Indian born cricketers deny India a thrilling win

Update: 2021-11-29 23:26 IST

Indian born cricketers deny India a thrilling win

Kanpur: Two Indian-born cricketers, Ajaz Patel and Rachin Ravindra, showed remarkable resilience under fading light and on a deteriorating track to defy India's famous spinners, eking out a thrilling draw for New Zealand in the opening Test here on Monday. Indian spinners, led by Ravindra Jadeja, put up one of their most persevering performances in recent times but Mumbai-born Patel (2 off 23 balls) and Karnataka-born Ravindra (18 not out off 91 balls) consumed 8.4 overs after the fall of the ninth wicket to keep New Zealand on even keel in the two-match series.

A lot of credit should also go to night-watchman Will Somerville (36 off 110 balls), who played the entire fifth morning and to first raise visions of the improbable draw. A match lasting five days on an Indian spin-friendly track impressed newly-appointed national head coach Rahul Dravid, who announced Rs 35,000 as a token of appreciation for the ground staff.

"We were bowling in good areas, we knew we had time but light was always going to come into play in the last session. It happened every day of the match," senior India off-spinner Ravichandran Ashwin said after the exhausting day.

A victory target of 284 was always out of question but the gutsy New Zealanders didn't lose any wicket in the first session of the last morning before the Indian spinners, who had saved their best for the last, finally showed their skills but couldn't end on a winning note.
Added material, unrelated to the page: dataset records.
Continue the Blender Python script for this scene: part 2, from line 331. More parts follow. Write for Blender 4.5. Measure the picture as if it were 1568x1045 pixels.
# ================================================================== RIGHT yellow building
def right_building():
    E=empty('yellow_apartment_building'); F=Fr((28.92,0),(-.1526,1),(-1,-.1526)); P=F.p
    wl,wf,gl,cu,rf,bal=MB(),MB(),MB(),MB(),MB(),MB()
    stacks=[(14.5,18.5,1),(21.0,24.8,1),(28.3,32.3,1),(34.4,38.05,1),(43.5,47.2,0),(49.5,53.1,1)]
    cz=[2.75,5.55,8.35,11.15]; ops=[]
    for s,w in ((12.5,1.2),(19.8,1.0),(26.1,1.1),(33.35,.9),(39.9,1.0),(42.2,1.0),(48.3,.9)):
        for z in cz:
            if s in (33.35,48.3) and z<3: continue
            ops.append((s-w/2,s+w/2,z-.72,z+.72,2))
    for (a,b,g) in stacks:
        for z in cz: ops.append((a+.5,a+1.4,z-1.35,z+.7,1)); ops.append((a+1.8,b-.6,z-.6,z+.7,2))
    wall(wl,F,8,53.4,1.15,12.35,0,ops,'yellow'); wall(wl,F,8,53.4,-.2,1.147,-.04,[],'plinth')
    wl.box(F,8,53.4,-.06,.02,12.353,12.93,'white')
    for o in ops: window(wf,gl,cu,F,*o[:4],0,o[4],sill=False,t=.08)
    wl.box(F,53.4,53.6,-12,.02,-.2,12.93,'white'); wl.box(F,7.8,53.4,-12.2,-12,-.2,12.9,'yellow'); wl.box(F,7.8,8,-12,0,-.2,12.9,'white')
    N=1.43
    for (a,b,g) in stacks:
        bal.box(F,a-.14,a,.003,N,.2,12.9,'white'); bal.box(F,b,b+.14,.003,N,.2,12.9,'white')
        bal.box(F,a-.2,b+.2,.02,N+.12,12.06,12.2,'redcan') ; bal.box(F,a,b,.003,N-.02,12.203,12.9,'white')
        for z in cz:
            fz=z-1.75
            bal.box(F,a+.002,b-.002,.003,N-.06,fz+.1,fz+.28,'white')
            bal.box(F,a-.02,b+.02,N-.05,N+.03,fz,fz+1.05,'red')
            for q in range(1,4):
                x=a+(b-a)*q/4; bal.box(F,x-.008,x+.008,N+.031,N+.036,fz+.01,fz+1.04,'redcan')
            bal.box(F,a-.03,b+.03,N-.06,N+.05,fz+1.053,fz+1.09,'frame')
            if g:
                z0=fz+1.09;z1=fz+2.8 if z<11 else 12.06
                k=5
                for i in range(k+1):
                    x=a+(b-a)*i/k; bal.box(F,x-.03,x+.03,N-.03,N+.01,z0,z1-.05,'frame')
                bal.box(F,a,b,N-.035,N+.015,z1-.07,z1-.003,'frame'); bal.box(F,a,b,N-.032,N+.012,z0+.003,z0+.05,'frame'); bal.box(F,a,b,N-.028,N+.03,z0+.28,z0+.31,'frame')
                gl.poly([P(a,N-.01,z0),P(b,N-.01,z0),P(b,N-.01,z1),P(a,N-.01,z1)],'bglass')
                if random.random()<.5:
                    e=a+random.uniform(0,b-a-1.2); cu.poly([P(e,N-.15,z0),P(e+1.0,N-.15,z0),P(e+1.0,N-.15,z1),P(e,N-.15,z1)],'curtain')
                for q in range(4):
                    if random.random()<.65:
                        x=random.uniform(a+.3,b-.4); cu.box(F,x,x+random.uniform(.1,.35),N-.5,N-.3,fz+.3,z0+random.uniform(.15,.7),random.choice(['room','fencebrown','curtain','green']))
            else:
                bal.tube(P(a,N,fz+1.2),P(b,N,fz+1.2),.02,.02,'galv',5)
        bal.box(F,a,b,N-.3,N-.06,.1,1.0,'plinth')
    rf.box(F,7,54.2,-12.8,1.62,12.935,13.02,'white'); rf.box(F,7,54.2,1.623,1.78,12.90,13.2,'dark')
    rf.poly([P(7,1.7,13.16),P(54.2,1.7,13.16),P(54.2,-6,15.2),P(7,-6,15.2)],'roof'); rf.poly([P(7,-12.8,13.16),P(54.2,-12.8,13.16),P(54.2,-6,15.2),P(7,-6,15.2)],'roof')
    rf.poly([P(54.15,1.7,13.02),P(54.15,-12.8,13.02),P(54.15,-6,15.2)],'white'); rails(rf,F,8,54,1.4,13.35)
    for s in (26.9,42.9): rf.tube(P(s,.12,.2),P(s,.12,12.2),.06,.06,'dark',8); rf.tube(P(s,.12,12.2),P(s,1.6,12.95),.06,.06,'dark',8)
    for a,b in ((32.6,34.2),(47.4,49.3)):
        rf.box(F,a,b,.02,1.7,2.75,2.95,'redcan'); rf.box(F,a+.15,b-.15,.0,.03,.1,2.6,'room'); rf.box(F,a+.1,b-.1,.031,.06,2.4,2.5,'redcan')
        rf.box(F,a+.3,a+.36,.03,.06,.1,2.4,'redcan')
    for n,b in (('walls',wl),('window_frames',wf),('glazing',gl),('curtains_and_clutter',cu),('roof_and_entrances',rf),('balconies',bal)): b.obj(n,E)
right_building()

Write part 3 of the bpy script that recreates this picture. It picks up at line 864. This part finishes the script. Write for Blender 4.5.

The result at Green Park is the first time that New Zealand has gone 10 Test matches undefeated (eight wins, two draws) with the current streak starting against India at the start of 2020. The last half an hour was a thriller with umpires Nitin Menon and Virender Sharma checking light and Ravindra appreciating Patel for every copybook forward defensive stroke. Ashwin (30-12-35-3), Jadeja (28-10-40-4) and Axar Patel (21-12-23-1) had to really push hard but it once again showed that Indian spinners might not be completely effective on tracks that don't start cracking from at the least second day.

There was low bounce for sure but the slow turn made it easy to negotiate and also the failure of the two senior pacers put immense pressure on the spin troika who still took 17 of the 19 Kiwi wickets to fall. But they couldn't take the all-important final one. It was one of India's most hard-fought Test matches at home in recent times and no one would grudge the 'Good Men' from New Zealand again showing their wares in adversity.

The second session certainly belonged to India as Umesh Yadav (1/34 in 12 overs) removed the night-watchman with a short ball immediately after resumption. It was Shubman Gill who took a fine catch diving forward at long leg boundary. Williamson looked way more confident that his first innings effort as he hit a cover drive off Ishant, who was completely off-colour on the day while Latham also played his defensive game pretty well. However, the low bounce did him in as he dragged one back during the post lunch. With that scalp, Ashwin in his 80th Test, crossed Harbhajan Singh (417 in 103 games) to become the third highest wicket-taker for India in the five-day format. "I would like to congratulate Ashwin on his milestone. Well done and hope he wins many more matches for India," Harbhajan told PTI. "I never believed in comparisons. We played our best cricket in different times, against different opposition. I had done my best for the country back then and ditto for Ashwin, he did his best now," the former India spinner said. But this will be one milestone that he won't enjoy much as the team failed to win.